Contre cette explication :
- Rossi a été convaincu de fraude dans le passé.
- Il a obtenu de justesse un brevet en Italie, mais il ne donne aucune indication sur la nature de son mystérieux catalyseur, donc personne ne peut vérifier ses résultats.
- Il a fait dernièrement une démonstration dans le but de vendre son invention à une firme, mais le nom de la firme est secret.
- Il mesure la production d’énergie par la quantité d’eau portée à ébullition, mais personne n’a vérifié si la vapeur sortante était sèche ou pas. Si la vapeur est sèche, alors l’énergie produite se calcule en fonction de la quantité d’eau chauffée de la température initiale à cent degrés, plus la chaleur de vaporisation. S’il reste des gouttelettes de liquide dans la vapeur, le calcul est complètement faussé et peut donner une valeur largement au dessus de la réalité.
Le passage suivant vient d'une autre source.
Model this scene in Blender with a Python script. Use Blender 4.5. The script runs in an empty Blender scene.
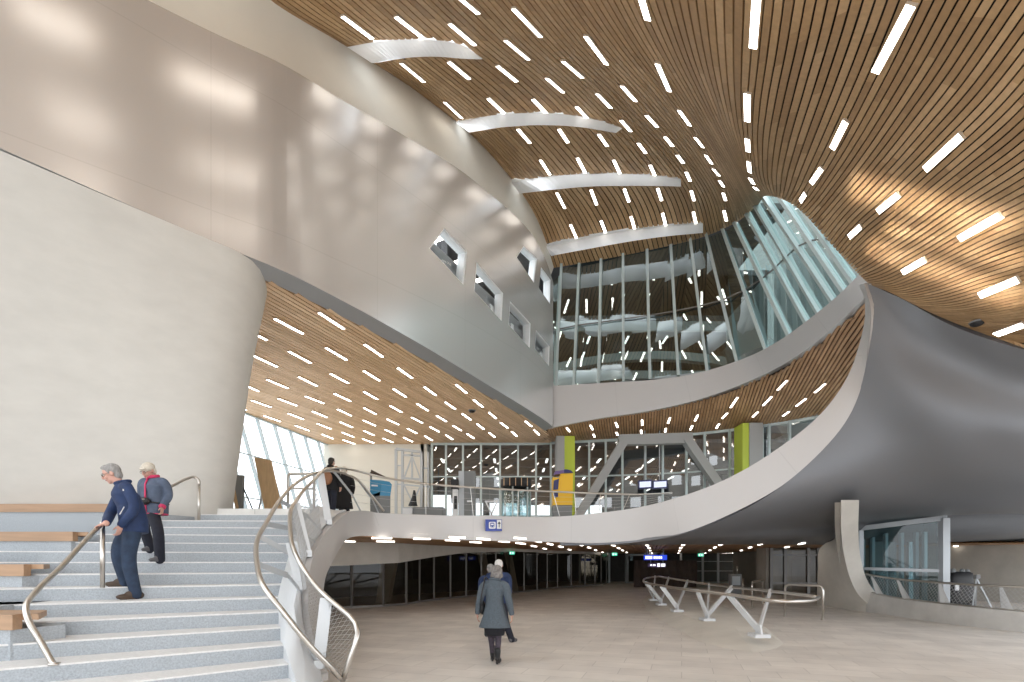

- Il a fourni du cuivre produit dans son réacteur à un laboratoire. L’analyse spectroscopique révèle la même composition isotopique que le cuivre naturel. Donc, soit il a envoyé un échantillon de cuivre naturel qui ne provient pas de son réacteur (parce que son réacteur n’en produit pas), soit son réacteur produit du cuivre ayant exactement la même composition isotopique que le cuivre naturel, ce qui serait pour le moins étonnant.

Voila, j’ai essayé de résumer la situation aussi objectivement que possible en me tenant à l’écart de toute théorie de conspiration (sans nier qu’elles puissent exister), mais sans non plus déborder d’enthousiasme sur des résultats d’expériences qu’on ne peut reproduire faute d’information détaillée.
Je compte aussi faire quelques essais expérimentaux de mon côté lorsque je serai retraité.